Alors je me suis tourné face à moi : « Toi, me suis-je dit, qui est tu ? » et j’ai répondu : « Un homme. » Or, voici qu’en moi s’offrent à moi, l’un au dehors, l’autre au dedans, le corps et l’âme. Auquel m’adresser pour chercher mon Dieu, cherché déjà au moyen de corps depuis la terre jusques au ciel, aussi loin que j’ai pu en guise de courriers expédier mes rayons visuels ? Le meilleur est le dedans, à qui les courriers du corps ont tous rendu compte et qui présidait, qui jugeait sur chaque réponse, tandis que le ciel et la terre, avec tout ce qu’ils contiennent, disaient : « Nous ne sommes pas Dieu », et : « Il nous a faits, Lui ! » De cela le dedans a pris connaissance par le ministère du dehors. Moi donc, au dedans, moi, moi en tant qu’âme, j’ai de cela pris connaissance par les organes de mon corps. J’ai sur mon Dieu interrogé le monde en bloc et il m’a répondu : « Ce n’est pas moi; il m’a fait, Lui! »
(10) A tous ceux dont les organes sont en bon état, ce dehors des choses n’apparaît-il
pas ? Pourquoi donc ne parle-t-il de même à tous? Les animaux le voient, petits et grands, mais sans pouvoir interroger, faute d’avoir en eux, tandis que les sens rendent compte, la raison pour juge. Les hommes au contraire peuvent interroger : ils contemplent, saisies par l’intelligence à travers les créatures, les invisibles réalités de Dieu : mais l’amour les met en la dépendance des créatures et, dépendants, ils ne peuvent juger. Elles, de leur côté, ne répondent, à moins qu’il ne juge, à qui interroge, sans d’ailleurs changer leur discours, c’est -à -dire leur dehors, pour apparaître différentes à l’un et à l’autre, selon que l’un se contente de voir et que l’autre, en même temps qu ‘il voit, interroge. Non, à l’un comme à l’autre elles apparaissent de même façon, mais pour l’un elles se taisent et pour l’autre elles parlent, ou plutôt elles parlent pour tous, mais ceux-là comprennent qui comparent avec la Vérité au dedans le discours perçu au dehors. La Vérité, c’est elle qui me dit : « Ton Dieu, ce n’est pas le ciel et la terre ni aucun corps dont la substance dit à première vue que, masse, elle est moindre en ses parties qu’en son tout. Dès là (je m’adresse à toi, l’âme), tu vaux mieux, puisque tu pourvois, en lui donnant la vie, à la masse de ton corps, ce que nul corps ne fait pour le corps. Quant à toi, ton Dieu est la vie de ta vie. »

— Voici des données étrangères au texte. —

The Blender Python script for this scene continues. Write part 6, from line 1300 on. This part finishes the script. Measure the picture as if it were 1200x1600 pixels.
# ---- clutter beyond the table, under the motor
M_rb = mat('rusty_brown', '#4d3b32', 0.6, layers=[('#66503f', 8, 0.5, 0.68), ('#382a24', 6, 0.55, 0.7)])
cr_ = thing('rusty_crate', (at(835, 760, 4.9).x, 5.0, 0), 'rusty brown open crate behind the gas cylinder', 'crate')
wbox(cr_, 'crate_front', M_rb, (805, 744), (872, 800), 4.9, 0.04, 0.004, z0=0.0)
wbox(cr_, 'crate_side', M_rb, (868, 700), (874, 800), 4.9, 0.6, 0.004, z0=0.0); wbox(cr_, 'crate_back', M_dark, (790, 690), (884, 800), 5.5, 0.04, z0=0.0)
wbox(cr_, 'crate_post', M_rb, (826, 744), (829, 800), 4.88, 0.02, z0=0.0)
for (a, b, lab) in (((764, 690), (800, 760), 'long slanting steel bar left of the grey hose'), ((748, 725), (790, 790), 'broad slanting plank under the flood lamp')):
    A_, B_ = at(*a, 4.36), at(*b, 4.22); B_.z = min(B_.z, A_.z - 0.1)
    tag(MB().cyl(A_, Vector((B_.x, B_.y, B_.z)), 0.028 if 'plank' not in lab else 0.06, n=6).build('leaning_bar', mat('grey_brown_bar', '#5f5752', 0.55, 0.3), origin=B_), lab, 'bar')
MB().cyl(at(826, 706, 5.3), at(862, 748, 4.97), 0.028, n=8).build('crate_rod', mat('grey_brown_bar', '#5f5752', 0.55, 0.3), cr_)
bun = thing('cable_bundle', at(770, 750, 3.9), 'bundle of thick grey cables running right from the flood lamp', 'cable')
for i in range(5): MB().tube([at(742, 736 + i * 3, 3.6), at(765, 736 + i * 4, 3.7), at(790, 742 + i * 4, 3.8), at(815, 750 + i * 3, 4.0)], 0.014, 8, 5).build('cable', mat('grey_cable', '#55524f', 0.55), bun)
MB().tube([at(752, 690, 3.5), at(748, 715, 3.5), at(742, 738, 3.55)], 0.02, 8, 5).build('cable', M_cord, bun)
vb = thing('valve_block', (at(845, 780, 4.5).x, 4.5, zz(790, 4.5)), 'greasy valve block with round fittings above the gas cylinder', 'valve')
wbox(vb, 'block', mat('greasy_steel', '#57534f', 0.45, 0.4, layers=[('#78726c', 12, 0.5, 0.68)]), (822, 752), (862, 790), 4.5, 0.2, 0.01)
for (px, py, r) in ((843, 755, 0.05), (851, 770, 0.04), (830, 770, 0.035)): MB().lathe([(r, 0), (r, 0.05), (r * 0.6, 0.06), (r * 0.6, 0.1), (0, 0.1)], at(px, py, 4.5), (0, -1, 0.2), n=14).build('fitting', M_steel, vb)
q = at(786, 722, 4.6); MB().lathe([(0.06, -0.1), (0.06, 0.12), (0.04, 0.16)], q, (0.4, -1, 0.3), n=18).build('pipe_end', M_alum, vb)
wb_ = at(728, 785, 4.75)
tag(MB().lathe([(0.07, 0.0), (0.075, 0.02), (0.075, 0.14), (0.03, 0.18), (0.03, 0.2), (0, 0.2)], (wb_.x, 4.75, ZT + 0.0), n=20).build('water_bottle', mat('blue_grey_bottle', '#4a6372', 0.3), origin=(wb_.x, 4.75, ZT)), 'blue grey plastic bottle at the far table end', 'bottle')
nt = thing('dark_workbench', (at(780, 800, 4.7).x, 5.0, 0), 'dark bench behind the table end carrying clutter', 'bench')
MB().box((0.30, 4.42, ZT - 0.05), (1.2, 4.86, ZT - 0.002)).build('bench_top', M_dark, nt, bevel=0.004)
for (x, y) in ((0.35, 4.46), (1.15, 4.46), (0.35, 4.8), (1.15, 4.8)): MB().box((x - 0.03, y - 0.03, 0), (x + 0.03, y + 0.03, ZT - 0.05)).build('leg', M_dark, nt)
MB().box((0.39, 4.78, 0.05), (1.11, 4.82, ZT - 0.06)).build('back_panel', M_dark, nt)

7(11) Lors donc que j’aime mon Dieu, j’aime quoi ? Quel est-il celui-là par- dessus la cime de mon âme ? Vers lui je monterai à travers mon âme elle-même. Je franchirai l’énergie que j’ai, par laquelle, adhérant au corps, je remplis, de façon qu’il y ait vie, sa construction. Je ne trouve pas mon Dieu en elle, sinon le cheval aussi le mulet, êtres sans intelligence, le trouveraient, puisque la même énergie fait également vivre leurs corps.
Il existe une autre énergie, principe en ma chair que Dieu me fabriqua, non seulement de vie, mais de sensation : elle commande à l’oil non pas d’entendre, à l’oreille non pas de voir, mais qu’ils me servent celui-là pour voir, celle-ci pour entendre, et ainsi un par un des autres organes appropriés en leurs sièges à leurs fonctions : par eux de façons diverses agit, être unique, l’âme que je suis. Elle encore, je franchirai cette énergie, puisque le cheval et le mulet la possèdent, qui, eux, comme moi, ont également la sensation.